My thinking is that, with a scheme as bizarre and bright as this, the suggestion of it is more important than the actual depiction of it in clear, bright blue?
hey doog
intersting the pattern works so well it doesn’t display well. ergo the pattern works in real life but not in the model world. that’s funny
always looking to improve. given it isn’t’ a flat finish, it didn’t stick well anyway. signs are easy enough to replace; i printed out 6 sets. what the hell i need to try one one day monday is as good as any.
i presume we are talking enamels or artist oils for the pin washes. should i wash the pastel off first? thanks
Wayne,
I would probably not wash off the pastels first; you should know that pastels are generally applied over a flat finish for best effect,. Don’t worry about them being there now–the more dust and grime you have, the better for the overall look, especially if it’s subtle. By the way, some nice chipping in aluminum or steel on the front of the vehicle—it IS a police vehicle after all; think "ramming car barriers, etc–would look good on the front, especially, before you start weathering. I’d chip the hell out of that splash shield and lower front hull.

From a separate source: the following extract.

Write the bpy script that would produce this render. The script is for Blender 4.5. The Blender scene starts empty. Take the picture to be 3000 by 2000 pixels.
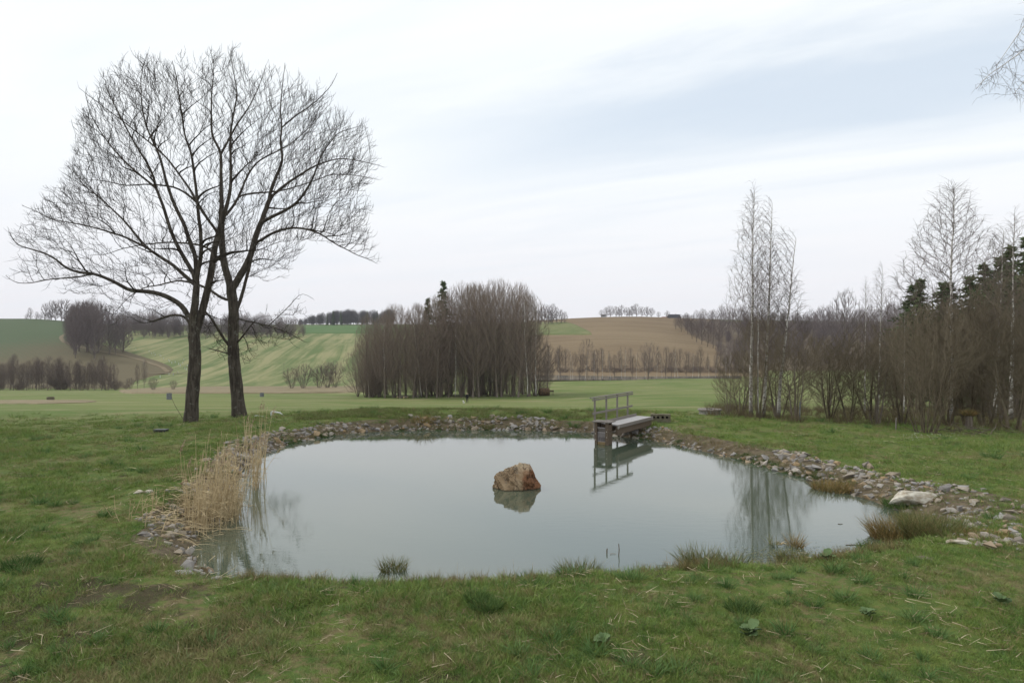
import bpy, bmesh, math, random
import numpy as np
from mathutils import Vector, Matrix

random.seed(7)
rng = np.random.default_rng(7)
scene = bpy.context.scene
COL = scene.collection
R = math.radians

# ------------------------------------------------------------------ camera, light, sky
H, F, CX, CY = 4.0, 1568.0, 1176.0, 784.0        # camera height over the pond, focal length and centre in photo units
cam = bpy.data.cameras.new('camera')
cam.sensor_width = 36.0
cam.lens = 24.0
cam.clip_start = 0.1
cam.clip_end = 6000.0
cam_o = bpy.data.objects.new('camera', cam)
COL.objects.link(cam_o)
cam_o.location = (0, 0, H)
cam_o.rotation_euler = (R(90), 0, 0)
scene.camera = cam_o
scene.view_settings.view_transform = 'Standard'
scene.view_settings.look = 'None'
scene.view_settings.exposure = 0.30
scene.view_settings.gamma = 1.0
scene.view_settings.use_curve_mapping = False
scene.render.engine = 'CYCLES'
scene.cycles.max_bounces = 6
scene.cycles.diffuse_bounces = 3
scene.cycles.glossy_bounces = 3
scene.cycles.transparent_max_bounces = 6
scene.cycles.use_denoising = True

SUN_EL, SUN_AZ = 42.0, -62.0                       # azimuth from +Y (ahead) towards +X; negative = to the left


class NT:
    """small helper for node trees"""
    def __init__(self, tree):
        self.t = tree

    def new(self, typ, **kw):
        n = self.t.nodes.new(typ)
        for k, v in kw.items():
            setattr(n, k, v)
        return n

    def put(self, sock, v):
        if hasattr(v, 'is_output'):
            self.t.links.new(v, sock)
        else:
            if isinstance(v, (tuple, list)) and len(v) == 3 and len(sock.default_value) == 4:
                v = (*v, 1.0)
            sock.default_value = v

    def math(self, op, a, b=0.0, c=None, clamp=False):
        n = self.new('ShaderNodeMath', operation=op, use_clamp=clamp)
        self.put(n.inputs[0], a)
        self.put(n.inputs[1], b)
        if c is not None:
            self.put(n.inputs[2], c)
        return n.outputs[0]

    def vmath(self, op, a, b=None):
        n = self.new('ShaderNodeVectorMath', operation=op)
        self.put(n.inputs[0], a)
        if b is not None:
            self.put(n.inputs[1], b)
        return n.outputs[0]

    def mix(self, f, a, b):
        n = self.new('ShaderNodeMix', data_type='RGBA')
        self.put(n.inputs[0], f)
        self.put(n.inputs[6], a)
        self.put(n.inputs[7], b)
        return n.outputs[2]

    def noise(self, vec, scale, detail=3.0, rough=0.55, dist=0.0):
        n = self.new('ShaderNodeTexNoise')
        self.put(n.inputs['Vector'], vec)
        n.inputs['Scale'].default_value = scale
        n.inputs['Detail'].default_value = detail
        n.inputs['Roughness'].default_value = rough
        n.inputs['Distortion'].default_value = dist
        return n.outputs[0]

    def step(self, v, lo, hi):
        n = self.new('ShaderNodeMapRange', interpolation_type='SMOOTHSTEP')
        self.put(n.inputs[0], v)
        n.inputs[1].default_value = lo
        n.inputs[2].default_value = hi
        return n.outputs[0]

    def scaled(self, vec, s, off=(0, 0, 0)):
        n = self.new('ShaderNodeMapping')
        self.put(n.inputs[0], vec)
        n.inputs[1].default_value = off
        n.inputs[3].default_value = s
        return n.outputs[0]

    def pos(self):
        return self.new('ShaderNodeNewGeometry').outputs['Position']

    def obj(self):
        return self.new('ShaderNodeTexCoord').outputs['Object']

    def sep(self, v):
        n = self.new('ShaderNodeSeparateXYZ')
        self.put(n.inputs[0], v)
        return n.outputs

    def ramp(self, f, stops):
        n = self.new('ShaderNodeValToRGB')
        cr = n.color_ramp
        while len(cr.elements) < len(stops):
            cr.elements.new(0.5)
        for e, (p, c) in zip(cr.elements, stops):
            e.position = p
            e.color = (*c, 1.0)
        self.put(n.inputs[0], f)
        return n.outputs[0]


def material(name, fn, rough=0.85, bump=0.0, spec=0.25):
    m = bpy.data.materials.new(name)
    m.use_nodes = True
    nt = NT(m.node_tree)
    b = m.node_tree.nodes['Principled BSDF']
    b.inputs['Roughness'].default_value = rough
    b.inputs['Specular IOR Level'].default_value = spec
    r = fn(nt)
    col, hgt = r if isinstance(r, tuple) and len(r) == 2 and hasattr(r[0], 'is_output') else (r, None)
    nt.put(b.inputs['Base Color'], col)
    if hgt is not None and bump:
        bn = nt.new('ShaderNodeBump')
        bn.inputs['Strength'].default_value = 1.0
        bn.inputs['Distance'].default_value = bump
        nt.put(bn.inputs['Height'], hgt)
        nt.put(b.inputs['Normal'], bn.outputs[0])
    return m


def build_world():
    w = bpy.data.worlds.new('World')
    scene.world = w
    w.use_nodes = True
    nt = NT(w.node_tree)
    bg = w.node_tree.nodes['Background']
    sky = nt.new('ShaderNodeTexSky', sky_type='NISHITA')
    sky.sun_disc = False
    sky.sun_elevation = R(SUN_EL)
    sky.sun_rotation = R(SUN_AZ)
    sky.air_density = 1.0
    sky.dust_density = 1.5
    d = nt.new('ShaderNodeTexCoord').outputs['Generated']
    x, y, z = nt.sep(d)
    zz = nt.math('ADD', nt.math('MAXIMUM', z, 0.0), 0.06)
    px = nt.math('DIVIDE', x, zz)
    py = nt.math('DIVIDE', y, zz)
    comb = nt.new('ShaderNodeCombineXYZ')
    nt.put(comb.inputs[0], px)
    nt.put(comb.inputs[1], py)
    p = comb.outputs[0]
    # streaks of thin cloud lie along one direction of the sheet
    rot = nt.new('ShaderNodeMapping')
    nt.put(rot.inputs[0], p)
    rot.inputs[2].default_value = (0, 0, R(30))
    st = nt.scaled(rot.outputs[0], (0.33, 1.0, 1.0), (0.6, -0.35, 0.0))
    n1 = nt.noise(st, 0.85, 5.0, 0.5, 0.6)
    n2 = nt.noise(st, 2.6, 5.0, 0.6, 0.3)
    # the broad thin place in the cloud sheet
    bx = nt.math('ADD', nt.math('MULTIPLY', px, 0.52), nt.math('MULTIPLY', py, 0.85))
    wob = nt.math('MULTIPLY', nt.math('SUBTRACT', n1, 0.5), 1.7)
    wob2 = nt.math('MULTIPLY', nt.math('SUBTRACT', n2, 0.5), 0.7)
    s = nt.math('ADD', nt.math('ADD', bx, wob), wob2)
    band = nt.math('MULTIPLY', nt.step(s, 1.75, 2.35), nt.math('SUBTRACT', 1.0, nt.step(s, 2.45, 3.35)))
    side = nt.step(nt.math('ADD', px, nt.math('MULTIPLY', wob, 0.4)), -1.0, 0.7)
    thin = nt.math('MULTIPLY', band, side)
    thin2 = nt.math('MULTIPLY', nt.step(n1, 0.45, 0.75), 0.35)
    thin = nt.math('MAXIMUM', nt.math('MULTIPLY', thin, 0.56), thin2)
    # nothing of it near the horizon
    thin = nt.math('MULTIPLY', thin, nt.step(z, 0.03, 0.22))
    low = nt.math('SUBTRACT', 1.0, nt.step(z, 0.0, 0.30))
    cloud = nt.mix(low, (8.25, 8.55, 8.75), (7.45, 7.42, 7.75))
    mott = nt.math('MULTIPLY', nt.step(n2, 0.35, 0.7), 0.22)
    cloud = nt.mix(mott, cloud, (7.1, 7.6, 8.1))
    blue = nt.mix(0.75, sky.outputs[0], (4.6, 5.8, 7.2))
    nt.put(bg.inputs[0], nt.mix(thin, cloud, blue))
    bg.inputs[1].default_value = 0.1
    s = bpy.data.lights.new('sun', 'SUN')
    s.energy = 1.5
    s.angle = R(12)
    s.color = (1.0, 0.96, 0.90)
    so = bpy.data.objects.new('sun', s)
    COL.objects.link(so)
    v = Vector((math.sin(R(SUN_AZ)) * math.cos(R(SUN_EL)), math.cos(R(SUN_AZ)) * math.cos(R(SUN_EL)), math.sin(R(SUN_EL))))
    so.rotation_euler = (-v).to_track_quat('-Z', 'Y').to_euler()


build_world()

# ------------------------------------------------------------------ mesh helpers


def mesh_np(name, V, faces, smooth=False):
    """faces: list of int arrays (n,3) or (n,4)"""
    me = bpy.data.meshes.new(name)
    V = np.asarray(V, dtype=np.float32)
    me.vertices.add(len(V))
    me.vertices.foreach_set('co', V.ravel())
    faces = [np.asarray(f, dtype=np.int32) for f in faces if len(f)]
    loops = np.concatenate([f.ravel() for f in faces])
    starts, off = [], 0
    for f in faces:
        n, k = f.shape
        starts.append(off + np.arange(n, dtype=np.int32) * k)
        off += n * k
    starts = np.concatenate(starts)
    me.loops.add(len(loops))
    me.loops.foreach_set('vertex_index', loops)
    me.polygons.add(len(starts))
    me.polygons.foreach_set('loop_start', starts.astype(np.int32))
    if smooth:
        me.polygons.foreach_set('use_smooth', np.ones(len(starts), dtype=bool))
    me.update(calc_edges=True)
    me.validate()
    return me


def link(name, me, m=None, parent=None, loc=(0, 0, 0)):
    o = bpy.data.objects.new(name, me)
    COL.objects.link(o)
    if m is not None and me is not None and not me.materials:
        me.materials.append(m)
    o.location = loc
    if parent is not None:
        o.parent = parent
    return o


def tag(o, label=None, cat=None, group=None, kind=None):
    if label:
        o['label'] = label
    if cat:
        o['category'] = cat
    if group:
        o['group'] = group
    if kind:
        o['kind'] = kind
    return o


def thing(name, label, cat, loc=(0, 0, 0), rz=0.0, group=None):
    o = link(name, None, loc=loc)
    o.rotation_euler = (0, 0, rz)
    return tag(o, label, cat, group)


def copy_tree(o, parent=None):
    c = o.copy()
    COL.objects.link(c)
    if parent is not None:
        c.parent = parent
    for ch in list(o.children):
        copy_tree(ch, c)
    return c


def bm_mesh(name, bm, smooth=False):
    me = bpy.data.meshes.new(name)
    bmesh.ops.recalc_face_normals(bm, faces=bm.faces[:])
    bm.to_mesh(me)
    bm.free()
    if smooth:
        for p in me.polygons:
            p.use_smooth = True
    return me


def box_bm(bm, c, half, axes=None, bevel=0.0):
    """box at c with half sizes along axes (3 vectors)"""
    ax = axes or (Vector((1, 0, 0)), Vector((0, 1, 0)), Vector((0, 0, 1)))
    M = Matrix((ax[0] * half[0], ax[1] * half[1], ax[2] * half[2])).transposed().to_4x4()
    M.translation = Vector(c)
    r = bmesh.ops.create_cube(bm, size=2.0, matrix=M)
    if bevel:
        es = list({e for v in r['verts'] for e in v.link_edges})
        bmesh.ops.bevel(bm, geom=es, offset=bevel, segments=1, affect='EDGES')


def vnoise(x, y, s, seed=0):
    """smooth value noise 0..1"""
    x = np.asarray(x, float) / s + 137.0 * seed
    y = np.asarray(y, float) / s + 71.0 * seed
    xi, yi = np.floor(x), np.floor(y)
    fx, fy = x - xi, y - yi
    fx, fy = fx * fx * (3 - 2 * fx), fy * fy * (3 - 2 * fy)

    def h(a, b):
        v = np.sin(a * 127.1 + b * 311.7 + seed * 17.3) * 43758.5453
        return v - np.floor(v)
    return (h(xi, yi) * (1 - fx) + h(xi + 1, yi) * fx) * (1 - fy) + (h(xi, yi + 1) * (1 - fx) + h(xi + 1, yi + 1) * fx) * fy


def sstep(x, a, b):
    t = np.clip((np.asarray(x, float) - a) / (b - a), 0, 1)
    return t * t * (3 - 2 * t)


# ------------------------------------------------------------------ terrain
KY = [34, 45, 60, 90, 120, 150, 180, 230, 280, 350, 450, 550, 650, 800, 1100, 1500]
KT = {
    -400: [978, 954, 939, 926, 915, 905, 899, 899, 892, 862, 805, 762, 728, 734, 742, 748],
    0:    [977, 953, 938, 926, 915, 905, 899, 899, 891, 862, 805, 762, 729, 735, 742, 748],
    160:  [976, 953, 938, 926, 916, 907, 901, 900, 891, 862, 805, 762, 731, 737, 742, 748],
    300:  [975, 952, 938, 926, 917, 909, 904, 900, 891, 863, 818, 782, 764, 755, 747, 750],
    600:  [960, 946, 936, 926, 919, 912, 905, 898, 887, 857, 812, 777, 765, 753, 744, 750],
    830:  [941, 942, 939, 933, 926, 911, 903, 893, 882, 855, 811, 780, 760, 749, 744, 750],
    1080: [940, 942, 939, 933, 927, 908, 899, 886, 873, 845, 798, 765, 750, 745, 744, 750],
    1250: [941, 942, 939, 931, 924, 907, 897, 882, 868, 835, 780, 745, 733, 738, 744, 750],
    1450: [946, 943, 936, 922, 912, 902, 892, 877, 868, 830, 770, 735, 722, 729, 742, 750],
    1650: [957, 944, 932, 917, 906, 896, 886, 872, 865, 840, 797, 757, 738, 733, 742, 750],
    1900: [971, 956, 942, 924, 911, 899, 889, 876, 867, 845, 805, 770, 746, 736, 742, 750],
    2352: [986, 964, 948, 929, 915, 902, 891, 878, 868, 847, 808, 772, 748, 736, 742, 750],
    2900: [988, 966, 949, 930, 915, 902, 891, 878, 868, 847, 808, 772, 748, 736, 742, 750],
}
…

Enamel washes finish semi-glossy; oils dry flat. I would flat the finish first with an airbrush and some acrylic flat—don’t worry about squashing the gloss with a big heavy coat of Dullcoat, just bring the shine own a bit. It will help the wash grab a bit more on the model. Give it an oil wash of gray. Let it dry and seal it again with acrylic flat. Then use those dust-colored pastels on the model (that would work better than the next tan wash I suggested at first --apply them more heavily on the top, and seal it by using thinner dripped on it. While it’s still wet, draw some of it down the sides to show streaks and rain marks.

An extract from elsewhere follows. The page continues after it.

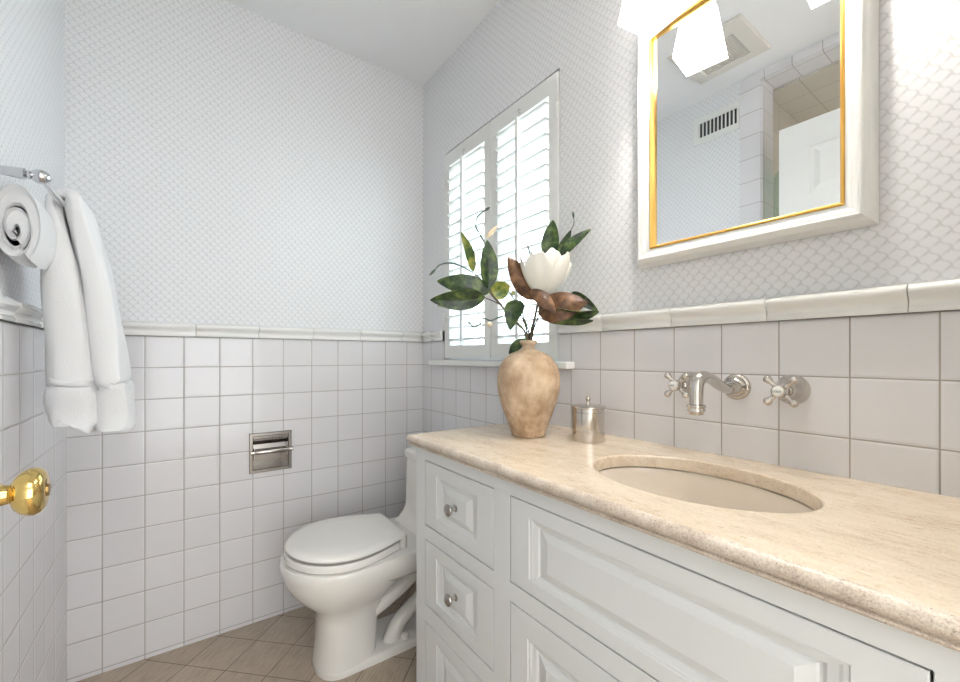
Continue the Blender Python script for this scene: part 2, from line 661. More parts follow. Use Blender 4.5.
wb = structure(MB().slab(1, .006, .12, (-1.40, .14), (0, H), [(PX0, PX1, PZ0, PZ1)]).build('wall_back', M['paper'], smooth=False))
MB().slab(1, 0.0, .006, (XL, 0.0), (0, CAPZ), [(PX0, PX1, PZ0, PZ1)]).build('tile_wainscot', M['tile'], wb, smooth=False)

wr = structure(MB().slab(0, .006, .16, (-1.985, .006), (0, H), [(WY0, WY1, WZ0, WZ1)]).build('wall_right', M['paper'], smooth=False))
MB().slab(0, 0.0, .006, (YN, 0.0), (0, CAPZ), [(WY0, WY1, 1.0, CAPZ)]).build('tile_wainscot', M['tile'], wr, smooth=False)

wlft = structure(MB().slab(0, XL - .128, XL - .006, (-1.985, .006), (0, H), [(SY0, SY1, -.01, SZ)]).build('wall_left', M['paper'], smooth=False))
t = MB().slab(0, XL - .006, XL, (-.926, 0.0), (0, CAPZ))
t.slab(0, XL - .006, XL, (SY0 - .09, -.926), (0, H), [(SY0, SY1, -.01, SZ)])
t.box(XL - .128, XL - .006, SY1 - .006, SY1, 0, SZ)
t.box(XL - .128, XL - .006, SY0, SY0 + .006, 0, SZ)
t.box(XL - .128, XL - .006, SY0, SY1, SZ - .006, SZ)
t.build('tile_wainscot', M['tile_left'], wlft, smooth=False)

ws = MB()
ws.box(-2.24, -2.14, -1.90, -.92, 0, 2.45)
ws.box(-2.14, XL - .129, -1.0, -.92, 0, 2.45)
ws.box(-2.14, XL - .129, -1.90, -1.82, 0, 2.45)
structure(ws.build('wall_shower', M['tile_shower'], smooth=False))
structure(MB().box(-2.14, XL - .129, -1.82, -1.0, 2.325, 2.42).build('ceiling_shower', M['tile_shower'], smooth=False))

DX0, DX1, DZ = -1.187, -0.45, 2.045
wf = structure(MB().slab(1, YN - .12, YN, (-1.40, .006), (0, H), [(DX0, DX1, -.01, DZ)]).build('wall_front', M['hall'], smooth=False))
# hall beyond the doorway
hall = MB()
hall.box(-2.0, .9, -3.55, -3.45, 0, 2.45)
hall.box(-2.1, -2.0, -3.55, -1.985, 0, 2.45)
hall.box(.9, 1.0, -3.55, -1.985, 0, 2.45)
structure(hall.build('wall_hall', M['hall'], smooth=False))
structure(MB().box(-2.1, 1.0, -3.55, -1.985, -.12, 0).build('floor_hall', M['hallfloor'], smooth=False))
structure(MB().box(-2.1, 1.0, -3.55, -1.985, 2.38, 2.5).build('ceiling_hall', M['ceiling'], smooth=False))

# glazed cap rail along the top of the tile
CAP = [(-.005, 1.1098), (.010, 1.1098), (.0115, 1.1118), (.0115, 1.1165), (.0095, 1.1195), (.0082, 1.124), (.009, 1.1285), (.012, 1.1335),
       (.0165, 1.1385), (.0192, 1.1435), (.0195, 1.148), (.0175, 1.1525), (.0135, 1.1555), (.008, 1.157), (-.005, 1.157)]


def cap_run(name, ax, a, b, joints, face, out):
    m = MB()
    cuts = [a] + sorted(j for j in joints if a + .004 < j < b - .004) + [b]
    for i in range(len(cuts) - 1):
        p0 = cuts[i] + (.0007 if i else 0)
        p1 = cuts[i + 1] - (.0007 if i < len(cuts) - 2 else 0)
        rings = []
        for q, sh in ((p0, .0012), (p0 + .0012, 0), (p1 - .0012, 0), (p1, .0012)):
            ring = []
            for o, z in CAP:
                o2 = o - sh if o > .002 else o
                ring.append((q, face + out * o2, z) if ax == 0 else (face + out * o2, q, z))
            rings.append(ring)
        m.loft(rings)
    m.cur = 1
    if ax == 0:
        m.box(a, b, face - out * .005, face + out * .007, 1.1098, 1.155)
    else:
        m.box(face - out * .005, face + out * .007, a, b, 1.1098, 1.155)
    return structure(m.build(name, [M['cap'], M['grout']], sharp=40, weld=False))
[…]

Let all that dry and then take a look at it. You may then want to carefully paint in shadows with a darker wash of black-blue under the hatches and projections using a thicker wash mixture of say, Prussian Blue + Black. Or you might want to just leave the dust under there. Have to kinda judge it as you go, you know? But I think that’s where I would start.
hey doog
sounds like a plan. finished a fire jeep lasst week (see auto forum) and the finish was gloss so the powders didn’t stick either. i jnew this think i was in brain flat mode, even when it looked shiny. the fire jeep i wanted clean so no real problems.
i agree powder makes better, well powder, than liquid. i can also moisten it for some streaking. sounds like i am actually looking for something w/ my hobby lobby and michaels coupons. thanks.

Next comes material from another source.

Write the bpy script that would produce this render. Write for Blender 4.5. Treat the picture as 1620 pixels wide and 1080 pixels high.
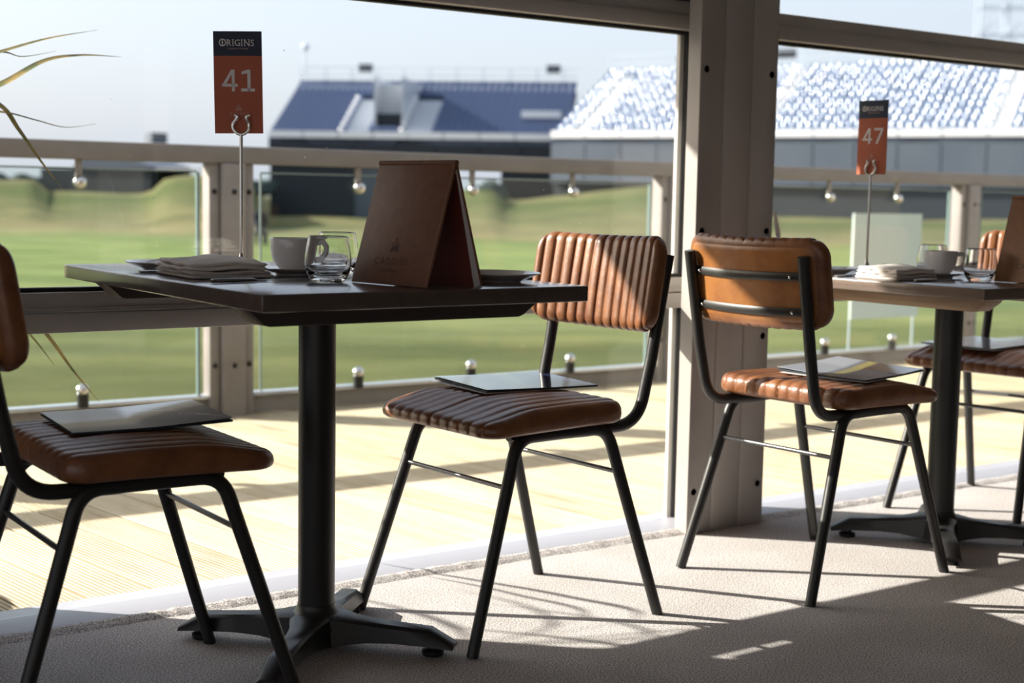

this is new. the dulcoat made the tamiya acrylic bleed like crazy. cool effect, not was i was planning. to paraphrase EMS “this is no longer a rescue operation. now it is a recovery operation.”
so the signs neeed to be replaced. already made and they were held on with white glue. top font and back look ok, just the upper hull really. as soon as it dires throughly i shall evaluate. may have to repaint some of the gray, really don’t want to redo any blue. this may end up being a tad motr “USED” than previously planned, amybe some of the runs can becomessmall arms splatter and rust. it is in a civil war and some of the picsshow one with flat tires and burned out in the front.
probably the most important thing is my reaction. i saw it, said some bad words and started thinking about how to fix it as i went to get my camera.
will still do the oil washes and i think some of run areas around the hatches will become wear areas. this is actually an opportunity. i sound like Zig Zigler.
cleaned up the blue that bled onto some of the gray with a fine alcohol dipped q-tip. repainted some of the black and the gray where the blue bled on it. since the base coat was that same gray it now looks like the gray splotches bled onto what would have been the vehicle blue base coat blue. like winter washes that run in the rain.
got thinking. the blue was tamiyas acrylic and the gray and black were MMA and they didn’t run. and i don’t think i have dullcoated any armor this year that has been basecoated with tamiya acrylic so maybe the alcohol in the dullcoat reacted with the tamiya. maybe this is reverse hairsprayish technique. at least i have time to recover before NATIONALS
Are you saying that that Testors acrylic dullcoat attacked the Tamiya acrylic blue, Wayne? Did you thin the dullcoat with anything?
I was planning to move to Tamiya acryls for exterior work, and I use Testors dullcoat, so I’d like to make sure I have this straight. Sounds like I’d better change my plan. Sorry about your setback.
That’s a cool and wierd camo pattern, and a very nice job. Enjoyed the prototype pics. I wonder what the camo pattern is meant to blend in with?
TIA, Wayne.
Wayne,
Sorry to hear about that misstep. That sucks. [:'(]
Testor’s Dullcoat is lacquer-based; there’s no alcohol in it. Tamiya “acrylics” are actually a lacquer-acrylic blend. Dullcoat comes out of the can too heavy for my taste; it’s why I almost never use it, and why I said not to use a heavy coat of Dullcoat. [whstl] I really prefer any of the available acrylic flats.
I guess what probably happened is that the lacquer solvent probably softened the Tamiya coat, causing it to run. Whoever;s reading this, know that you should ALWAYS apply Dullcoat in layers—THIN layers. The lacquer in it will soften some paints, and frost others if applied too heavily.
However, Wayne, this may be a “happy disaster”. Like when I applied a white flat over a hi-gloss coat on my Impala rustbucket and used a hair dryer to help it dry—it dried so fast and shrunk as it was drying–and wound up perfectly fracturing and cracking like old paint. All that paint-run could very well work for you in the end. Continue with the weathering, and see how it fares!
I think that post cleared up the issue for me. Product name error at my end. Testors Dullcoat is indeed lacquer based (I have mine on my “do not use” shelf since I switched to acryls), and the product I meant to confirm crazed the Tamiya acrylic is Testors Model Master Acrylic clear flat.
Sorry about that.
That is not cammo!!, is an announcement to get shot. I will be easier to put a “bulleseye” drawing on each side…
Testors Model Master Acrylic clear flat “crazed” your Tamiya acrylics? You sure about that? I can honestly say that that is both the paint AND the acrylic flat that I regularly use and I’ve never encountered that problem. Chemincally, it doesn’t figure. I wonder if there was some other fasctor involved? Did you use Future gloss beforehand?